CHARLOTTE, N.C. -- President Barack Obama conceded only halting progress Thursday night toward fixing the nation's stubborn economic woes, but vowed in a Democratic National Convention finale, "Our problems can be solved, our challenges can be met."
"Yes, our path is harder -- but it leads to a better place," he declared in a prime-time speech to convention delegates and the nation, blending resolve about rescuing the nation from near economic catastrophe with criticism of Republican rival Mitt Romney's proposals.
Widely viewed as reserved, even aloof, Obama acknowledged "my own failings" as he asked for a second term, four years after taking office as the nation's first black president.
Vice President Joe Biden preceded Obama at the convention podium and proclaimed, "America has turned the corner" after experiencing the worst economic crisis since the Great Depression.
Obama didn't go that far in his own remarks, but he said firmly, "We are not going back, we are moving forward, America."
Citing progress toward recovery, he said, "After a decade that was defined by what we bought and borrowed, we're getting back to basics and doing what America has always done best: We're making things again."
"Four more years," delegates chanted over and over as the 51-year-old Obama stepped to the podium, noticeably grayer than he was in 2008.
Obama's speech was the final act of two highly scripted national political conventions in as many weeks, and the opening of a two-month drive toward Election Day that pits Obama against Romney, the former governor of Massachusetts. The contest is ever tighter for the White House in a season of economic struggle for millions.
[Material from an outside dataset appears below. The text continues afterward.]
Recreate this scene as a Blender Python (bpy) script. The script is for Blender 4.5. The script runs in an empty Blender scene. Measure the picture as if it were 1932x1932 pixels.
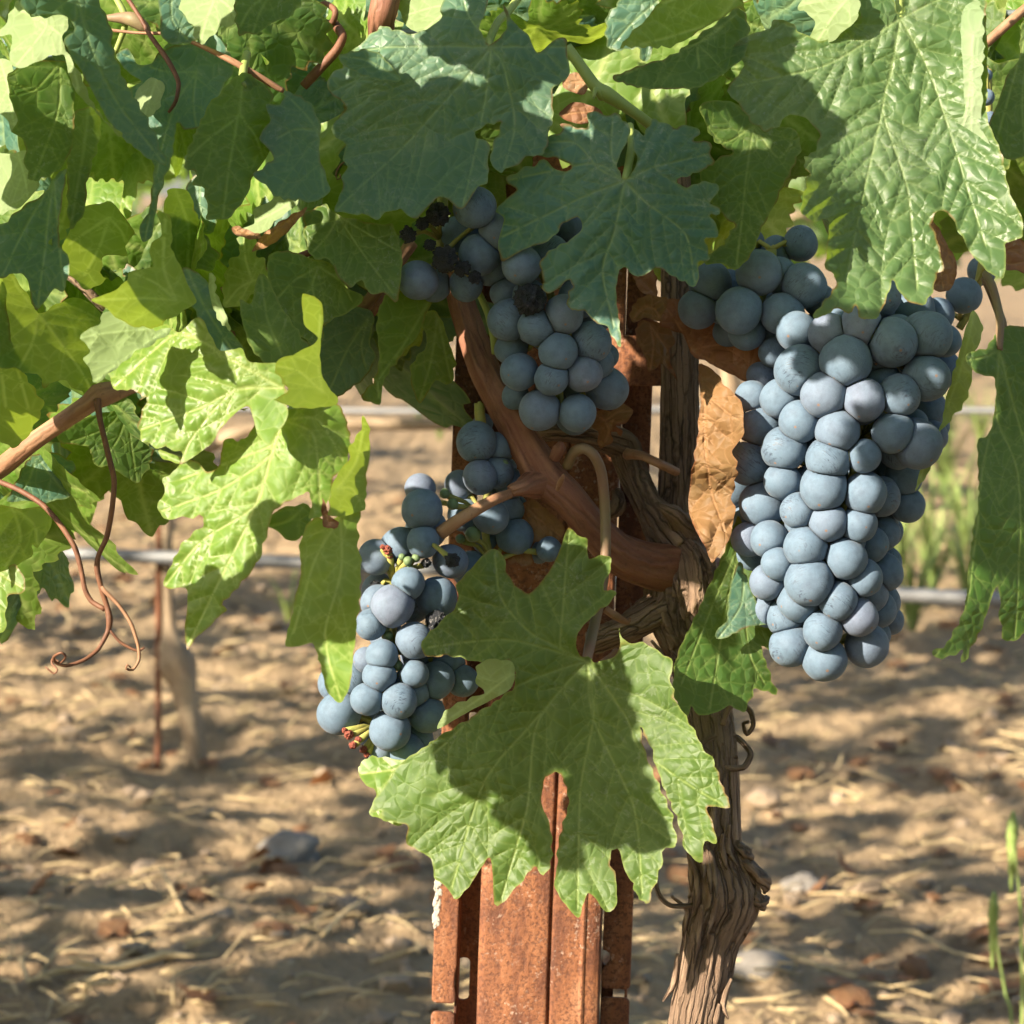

With unemployment at 8.3 percent, the president said the task of recovering from the economic disaster of 2008 is exceeded in American history only by the challenge Franklin Delano Roosevelt faced when he took office in 1933.
"It will require common effort, shared responsibility and the kind of bold, persistent experimentation" that FDR employed, Obama said.
In an appeal to independent voters who might be considering a vote for Romney, he added that those who carry on Roosevelt's legacy "should remember that not every problem can be remedied with another government program or dictate from Washington."
He said, "The truth is, it will take more than a few years for us to solve challenges that have built up over the decades."
In the run-up to Obama's speech, delegates erupted in cheers when former Arizona representative Gabrielle Giffords, wounded in a 2011 assassination attempt, walked onstage to lead the Pledge of Allegiance. The hall grew louder when she blew kisses to the crowd.
And louder still when huge video screens inside the hall showed the face of Osama bin Laden, the terrorist mastermind killed in a raid on his Pakistani hideout by U.S. special operations forces on a mission approved by the current commander in chief.
The hall was filled to capacity long before Obama stepped to the podium, and officials shut off the entrances because of a fear of overcrowding for a speech that the campaign had originally slated for the 74,000-seat football stadium nearby. Aides said weather concerns prompted the move to the convention arena, capacity 15,000 or so.
Obama's campaign said the president would ask the country to rally around a "real achievable plan that will create jobs, expand opportunity and ensure an economy built to last."
In convention parlance, both Obama and Biden were delivering acceptance speeches before delegates who nominated them for new terms in office.
But the political significance went far beyond that -- the moment when the general election campaign begins in earnest even though Obama and Romney have been pointing toward a Nov. 6 showdown for months.
To the cheers of delegates, Obama retraced his steps to halt the economic slide, including the auto bailout that Romney opposed.
"After a decade of decline, this country created over a half-million manufacturing jobs in the last two and a half years," he said.
Turning to national security, he said he had promised to end the war in Iraq and had done so.
"We've blunted the Taliban's momentum in Afghanistan, and in 2014 our longest war will be over," he said.
"A new tower rises above the New York skyline, al-Qaida is on the path to defeat and Osama bin Laden is dead," he declared, one of the night's repeated references to the special operations forces raid that resulted in the terrorist mastermind's demise more than a year ago.
He lampooned Romney's own economic proposals.
"Have a surplus? Try a tax cut. Deficit too high? Try another. Feel a cold coming on? Take two tax cuts, roll back some regulations and call us in the morning," he said.
Mocking Romney for his overseas trip earlier this summer, Obama said, "You might not be ready for diplomacy with Beijing if you can't visit the Olympics without insulting our closest ally." That was a reference to a verbal gaffe Romney committed while visiting London.